Work instructions: All of the material below is to be restated word for word, apart from the pictures.

Data block:
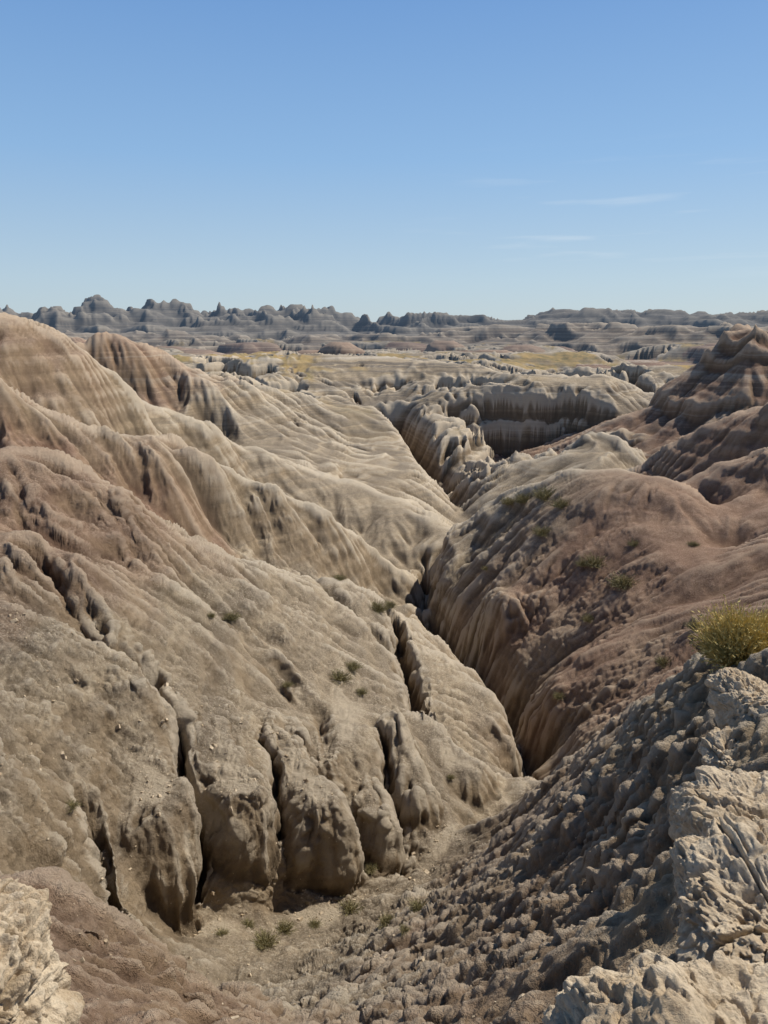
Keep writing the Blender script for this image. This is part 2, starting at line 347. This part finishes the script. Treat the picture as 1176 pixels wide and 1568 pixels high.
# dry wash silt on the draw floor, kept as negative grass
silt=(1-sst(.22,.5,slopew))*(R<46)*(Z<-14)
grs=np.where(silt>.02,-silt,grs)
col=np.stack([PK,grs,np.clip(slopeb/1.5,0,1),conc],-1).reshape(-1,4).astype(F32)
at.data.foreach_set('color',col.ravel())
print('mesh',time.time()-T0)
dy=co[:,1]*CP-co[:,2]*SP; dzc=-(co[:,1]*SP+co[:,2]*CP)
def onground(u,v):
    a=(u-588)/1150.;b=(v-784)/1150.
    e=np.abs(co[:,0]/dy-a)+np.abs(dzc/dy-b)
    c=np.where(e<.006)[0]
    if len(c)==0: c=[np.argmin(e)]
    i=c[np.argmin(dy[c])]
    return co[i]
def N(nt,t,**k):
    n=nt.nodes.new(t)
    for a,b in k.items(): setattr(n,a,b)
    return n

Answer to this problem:
Keep writing the Blender script for this image. This is part 2, starting at line 347. This part finishes the script. Treat the picture as 1176 pixels wide and 1568 pixels high.
# dry wash silt on the draw floor, kept as negative grass
silt=(1-sst(.22,.5,slopew))*(R<46)*(Z<-14)
grs=np.where(silt>.02,-silt,grs)
col=np.stack([PK,grs,np.clip(slopeb/1.5,0,1),conc],-1).reshape(-1,4).astype(F32)
at.data.foreach_set('color',col.ravel())
print('mesh',time.time()-T0)
dy=co[:,1]*CP-co[:,2]*SP; dzc=-(co[:,1]*SP+co[:,2]*CP)
def onground(u,v):
    a=(u-588)/1150.;b=(v-784)/1150.
    e=np.abs(co[:,0]/dy-a)+np.abs(dzc/dy-b)
    c=np.where(e<.006)[0]
    if len(c)==0: c=[np.argmin(e)]
    i=c[np.argmin(dy[c])]
    return co[i]
def N(nt,t,**k):
    n=nt.nodes.new(t)
    for a,b in k.items(): setattr(n,a,b)
    return n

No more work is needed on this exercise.